Mildred Rinker, 27 February 1907, nr. Tekoa, Washington, USA, d. 12 December 1951, Poughkeepsie, New York, USA. By the early 20s Bailey was singing and playing piano in silent-picture theatres as well as working as a song demonstrator and performing in revues and on the radio. When only 18 years old, she was headlining a Hollywood nightclub, singing popular songs, blues and some of the more raunchy vaudeville numbers. She regularly worked with jazz musicians, with whom she displayed a remarkable affinity, and made her first records with guitarist Eddie Lang in 1929. That same year she was hired by Paul Whiteman, in whose band she encountered some of the best white jazz musicians of the day (her brother, Al Rinker, with Bing Crosby and Harry Barris, was a member of Whiteman's vocal trio, the Rhythm Boys).

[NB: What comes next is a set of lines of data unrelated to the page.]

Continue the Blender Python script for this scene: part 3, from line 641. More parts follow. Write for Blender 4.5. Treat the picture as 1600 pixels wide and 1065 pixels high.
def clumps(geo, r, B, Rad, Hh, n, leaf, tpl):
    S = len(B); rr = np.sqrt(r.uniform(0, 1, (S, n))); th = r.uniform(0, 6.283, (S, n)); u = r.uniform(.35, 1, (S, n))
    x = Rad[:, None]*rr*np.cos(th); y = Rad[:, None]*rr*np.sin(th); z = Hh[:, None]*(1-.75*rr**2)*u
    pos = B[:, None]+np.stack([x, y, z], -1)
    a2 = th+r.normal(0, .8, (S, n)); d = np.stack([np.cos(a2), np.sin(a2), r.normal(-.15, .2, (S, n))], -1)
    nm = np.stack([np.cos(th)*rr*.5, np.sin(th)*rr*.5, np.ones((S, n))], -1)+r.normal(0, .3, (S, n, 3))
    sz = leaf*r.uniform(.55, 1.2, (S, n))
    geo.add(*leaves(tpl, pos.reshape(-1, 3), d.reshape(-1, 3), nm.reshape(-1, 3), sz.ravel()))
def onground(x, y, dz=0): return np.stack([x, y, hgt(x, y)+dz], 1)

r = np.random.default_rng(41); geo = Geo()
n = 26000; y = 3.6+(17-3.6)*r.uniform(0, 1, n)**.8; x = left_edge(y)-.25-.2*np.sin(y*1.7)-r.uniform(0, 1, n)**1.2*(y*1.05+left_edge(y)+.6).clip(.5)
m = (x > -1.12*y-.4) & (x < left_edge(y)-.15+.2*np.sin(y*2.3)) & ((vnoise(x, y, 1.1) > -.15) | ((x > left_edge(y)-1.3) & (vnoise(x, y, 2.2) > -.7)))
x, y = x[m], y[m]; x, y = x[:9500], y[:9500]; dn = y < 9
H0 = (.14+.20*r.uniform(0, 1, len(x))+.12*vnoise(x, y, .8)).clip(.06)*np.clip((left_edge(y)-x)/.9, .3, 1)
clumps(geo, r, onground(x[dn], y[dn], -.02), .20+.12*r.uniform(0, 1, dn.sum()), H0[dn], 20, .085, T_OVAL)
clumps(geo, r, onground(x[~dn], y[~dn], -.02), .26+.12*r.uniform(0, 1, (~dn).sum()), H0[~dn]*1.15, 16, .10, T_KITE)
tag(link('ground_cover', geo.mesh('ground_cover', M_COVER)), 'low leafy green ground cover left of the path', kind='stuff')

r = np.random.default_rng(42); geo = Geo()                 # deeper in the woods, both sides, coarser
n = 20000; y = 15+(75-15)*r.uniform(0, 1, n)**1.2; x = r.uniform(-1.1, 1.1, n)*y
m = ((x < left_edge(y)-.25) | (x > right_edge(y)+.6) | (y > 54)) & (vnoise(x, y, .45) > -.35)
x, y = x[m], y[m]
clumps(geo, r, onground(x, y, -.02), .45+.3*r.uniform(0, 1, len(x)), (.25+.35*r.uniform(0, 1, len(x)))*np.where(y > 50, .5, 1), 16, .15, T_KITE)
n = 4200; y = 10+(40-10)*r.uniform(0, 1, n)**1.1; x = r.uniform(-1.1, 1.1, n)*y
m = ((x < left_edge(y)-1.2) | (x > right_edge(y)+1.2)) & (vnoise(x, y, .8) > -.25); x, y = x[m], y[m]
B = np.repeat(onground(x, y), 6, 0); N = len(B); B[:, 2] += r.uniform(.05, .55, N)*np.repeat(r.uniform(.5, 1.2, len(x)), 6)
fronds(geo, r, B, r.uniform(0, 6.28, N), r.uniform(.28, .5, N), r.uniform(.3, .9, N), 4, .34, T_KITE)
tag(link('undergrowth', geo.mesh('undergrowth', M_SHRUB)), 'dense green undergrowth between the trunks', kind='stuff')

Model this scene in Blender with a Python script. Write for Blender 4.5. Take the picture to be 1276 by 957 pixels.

Already a well-known radio personality, she was now offered innumerable engagements and in time had her own regular show. In 1932, she had a massive hit with Hoagy Carmichael's "Rockin' Chair" and thereafter was known as the "Rockin' Chair Lady".

Married for a time to xylophonist Red Norvo, Bailey continued to work with jazzmen, while retaining a substantial measure of popularity with a wider audience thanks to her radio work. She sang with a fragile, sweet-toned voice that belied her exceedingly ample proportions, handling even the banalities of some 30s lyrics with uncloying tenderness. The first white female fully to deserve the term "jazz singer", Bailey always swung effortlessly and was admired and respected (and, in her stormier moments, rather feared) by the many jazz musicians with whom she worked, among them Bunny Berigan, Buck Clayton, Benny Goodman, Coleman Hawkins, Johnny Hodges and Teddy Wilson. Never in particularly good health, she was only 44 years old and destitute when she died of heart-related problems in 1951.